*AIM*:
Extract the data exactly, missing nothing.

-------

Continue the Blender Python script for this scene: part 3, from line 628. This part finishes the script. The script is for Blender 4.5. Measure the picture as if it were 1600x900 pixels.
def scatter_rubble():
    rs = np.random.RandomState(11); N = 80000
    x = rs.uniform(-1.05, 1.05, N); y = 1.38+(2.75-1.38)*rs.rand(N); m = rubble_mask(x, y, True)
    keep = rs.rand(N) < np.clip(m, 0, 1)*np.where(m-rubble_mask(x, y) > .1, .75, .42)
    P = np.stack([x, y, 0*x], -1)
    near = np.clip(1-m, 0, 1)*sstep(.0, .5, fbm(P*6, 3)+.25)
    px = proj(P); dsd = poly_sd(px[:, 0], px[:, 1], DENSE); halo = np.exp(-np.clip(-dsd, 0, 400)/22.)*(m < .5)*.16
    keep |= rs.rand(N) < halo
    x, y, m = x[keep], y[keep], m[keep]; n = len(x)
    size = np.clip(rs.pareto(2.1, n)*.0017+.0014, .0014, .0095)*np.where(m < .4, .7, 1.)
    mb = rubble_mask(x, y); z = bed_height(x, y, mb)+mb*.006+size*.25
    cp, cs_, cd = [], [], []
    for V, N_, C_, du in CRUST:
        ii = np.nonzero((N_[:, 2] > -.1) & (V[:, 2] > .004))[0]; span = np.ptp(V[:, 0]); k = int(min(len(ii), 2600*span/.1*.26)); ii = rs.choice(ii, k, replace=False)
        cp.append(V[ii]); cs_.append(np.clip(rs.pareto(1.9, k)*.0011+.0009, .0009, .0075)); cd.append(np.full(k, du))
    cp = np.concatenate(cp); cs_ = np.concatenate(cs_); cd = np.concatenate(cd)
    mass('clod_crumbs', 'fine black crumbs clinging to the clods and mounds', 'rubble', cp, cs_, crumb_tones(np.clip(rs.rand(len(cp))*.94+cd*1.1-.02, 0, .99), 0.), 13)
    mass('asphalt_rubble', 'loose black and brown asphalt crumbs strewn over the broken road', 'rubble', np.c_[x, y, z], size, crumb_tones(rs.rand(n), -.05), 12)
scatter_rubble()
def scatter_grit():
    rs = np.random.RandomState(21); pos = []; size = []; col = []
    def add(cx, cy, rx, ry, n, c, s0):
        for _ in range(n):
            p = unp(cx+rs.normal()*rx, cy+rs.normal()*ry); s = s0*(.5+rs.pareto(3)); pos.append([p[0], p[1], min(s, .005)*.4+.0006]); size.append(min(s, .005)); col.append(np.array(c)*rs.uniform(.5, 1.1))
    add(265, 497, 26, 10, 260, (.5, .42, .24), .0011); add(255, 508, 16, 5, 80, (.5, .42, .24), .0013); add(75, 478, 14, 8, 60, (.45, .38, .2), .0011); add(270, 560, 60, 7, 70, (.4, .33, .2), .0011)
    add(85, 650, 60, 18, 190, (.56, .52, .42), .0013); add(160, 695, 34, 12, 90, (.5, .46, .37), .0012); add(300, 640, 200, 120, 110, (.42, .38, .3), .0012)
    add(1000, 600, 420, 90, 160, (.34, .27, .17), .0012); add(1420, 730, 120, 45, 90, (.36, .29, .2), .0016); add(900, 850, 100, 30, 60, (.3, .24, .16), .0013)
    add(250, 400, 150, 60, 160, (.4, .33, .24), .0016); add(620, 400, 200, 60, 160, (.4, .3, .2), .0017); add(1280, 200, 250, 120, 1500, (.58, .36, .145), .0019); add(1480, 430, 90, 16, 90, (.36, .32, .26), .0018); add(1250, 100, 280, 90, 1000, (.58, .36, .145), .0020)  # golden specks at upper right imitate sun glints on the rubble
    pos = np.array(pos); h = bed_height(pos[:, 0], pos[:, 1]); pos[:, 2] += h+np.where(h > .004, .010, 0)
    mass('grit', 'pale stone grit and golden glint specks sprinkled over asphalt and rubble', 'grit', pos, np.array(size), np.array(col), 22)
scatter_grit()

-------

*CORRECT OUTPUT*:
Continue the Blender Python script for this scene: part 3, from line 628. This part finishes the script. The script is for Blender 4.5. Measure the picture as if it were 1600x900 pixels.
def scatter_rubble():
    rs = np.random.RandomState(11); N = 80000
    x = rs.uniform(-1.05, 1.05, N); y = 1.38+(2.75-1.38)*rs.rand(N); m = rubble_mask(x, y, True)
    keep = rs.rand(N) < np.clip(m, 0, 1)*np.where(m-rubble_mask(x, y) > .1, .75, .42)
    P = np.stack([x, y, 0*x], -1)
    near = np.clip(1-m, 0, 1)*sstep(.0, .5, fbm(P*6, 3)+.25)
    px = proj(P); dsd = poly_sd(px[:, 0], px[:, 1], DENSE); halo = np.exp(-np.clip(-dsd, 0, 400)/22.)*(m < .5)*.16
    keep |= rs.rand(N) < halo
    x, y, m = x[keep], y[keep], m[keep]; n = len(x)
    size = np.clip(rs.pareto(2.1, n)*.0017+.0014, .0014, .0095)*np.where(m < .4, .7, 1.)
    mb = rubble_mask(x, y); z = bed_height(x, y, mb)+mb*.006+size*.25
    cp, cs_, cd = [], [], []
    for V, N_, C_, du in CRUST:
        ii = np.nonzero((N_[:, 2] > -.1) & (V[:, 2] > .004))[0]; span = np.ptp(V[:, 0]); k = int(min(len(ii), 2600*span/.1*.26)); ii = rs.choice(ii, k, replace=False)
        cp.append(V[ii]); cs_.append(np.clip(rs.pareto(1.9, k)*.0011+.0009, .0009, .0075)); cd.append(np.full(k, du))
    cp = np.concatenate(cp); cs_ = np.concatenate(cs_); cd = np.concatenate(cd)
    mass('clod_crumbs', 'fine black crumbs clinging to the clods and mounds', 'rubble', cp, cs_, crumb_tones(np.clip(rs.rand(len(cp))*.94+cd*1.1-.02, 0, .99), 0.), 13)
    mass('asphalt_rubble', 'loose black and brown asphalt crumbs strewn over the broken road', 'rubble', np.c_[x, y, z], size, crumb_tones(rs.rand(n), -.05), 12)
scatter_rubble()
def scatter_grit():
    rs = np.random.RandomState(21); pos = []; size = []; col = []
    def add(cx, cy, rx, ry, n, c, s0):
        for _ in range(n):
            p = unp(cx+rs.normal()*rx, cy+rs.normal()*ry); s = s0*(.5+rs.pareto(3)); pos.append([p[0], p[1], min(s, .005)*.4+.0006]); size.append(min(s, .005)); col.append(np.array(c)*rs.uniform(.5, 1.1))
    add(265, 497, 26, 10, 260, (.5, .42, .24), .0011); add(255, 508, 16, 5, 80, (.5, .42, .24), .0013); add(75, 478, 14, 8, 60, (.45, .38, .2), .0011); add(270, 560, 60, 7, 70, (.4, .33, .2), .0011)
    add(85, 650, 60, 18, 190, (.56, .52, .42), .0013); add(160, 695, 34, 12, 90, (.5, .46, .37), .0012); add(300, 640, 200, 120, 110, (.42, .38, .3), .0012)
    add(1000, 600, 420, 90, 160, (.34, .27, .17), .0012); add(1420, 730, 120, 45, 90, (.36, .29, .2), .0016); add(900, 850, 100, 30, 60, (.3, .24, .16), .0013)
    add(250, 400, 150, 60, 160, (.4, .33, .24), .0016); add(620, 400, 200, 60, 160, (.4, .3, .2), .0017); add(1280, 200, 250, 120, 1500, (.58, .36, .145), .0019); add(1480, 430, 90, 16, 90, (.36, .32, .26), .0018); add(1250, 100, 280, 90, 1000, (.58, .36, .145), .0020)  # golden specks at upper right imitate sun glints on the rubble
    pos = np.array(pos); h = bed_height(pos[:, 0], pos[:, 1]); pos[:, 2] += h+np.where(h > .004, .010, 0)
    mass('grit', 'pale stone grit and golden glint specks sprinkled over asphalt and rubble', 'grit', pos, np.array(size), np.array(col), 22)
scatter_grit()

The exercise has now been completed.